Now, if the initial velocity is less than $\sqrt{5gR}$, then the bob will have attained zero velocity before reaching the top. Now, using this velocity, we can find $h_1 \; , \; h_2$, the heights where the tension becomes zero & the height where the tangential instantaneous velocity of the bob becomes zero respectively. Using kinematics equation, we find $$h_1 = \frac{v_\text{initial}^2 + Rg}{3g} \\ h_2 = \frac{v_\text{initial}^2}{2g}$$.
Now, the case you mentioned can be described as $h_1 \lt h_2$ i.e. the tension becomes zero before velocity becomes & this implies certain velocity does exist when tension becomes zero.

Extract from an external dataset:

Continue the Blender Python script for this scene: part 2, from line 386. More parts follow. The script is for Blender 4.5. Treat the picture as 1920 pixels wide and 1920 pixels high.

The gravitational force never does point inwards i.e. towards the center of the circular trajectory. The component $mg\sin \theta$ opposes the tangential velocity & remains collinear with the instantaneous velocity vector but in the opposite direction; $mg\cos \theta$, on the other hand, points outward i.e. away from the center just opposite to the centripetal force i.e. tension. You can see in the pic$^1$ how the components of gravitational force are specified; no one is acting inwards i.e. towards the center of the circle.
When tension becomes zero, velocity still exists & $mg\cos\theta$ remains perpendicular to it & is pointing inward to some point; hence it matches the configuration of circular-motion. The bob thus breaks its old circular trajectory & undergoes circular motion around a new loop where the centripetal force is $mg\cos\theta$. But it can't undergo a pure circular motion as the bob is retarded by the opposing force $mg\sin\theta$ & thus it follows a parabolic trajectory.
So, in a nut-shell, it is gravity which lets the bob to move away from the trajectory when tension becomes zero.
$^1$ Courtsey: Understanding Physics vol.I by D.C.Pandey.
Best Answer
When the string becomes slack, the centripetal force disappears. So, the particle just undergoes normal parabolic projectile motion.
To get the exact motion, using the initial velocity and angle, find the parabola of its motion. Then see when it again cuts the circle of the original motion. At this point, it will re-enter circular motion keeping the tangential component of its velocity.
Note that string becomes slack when your equations say $T\leq0$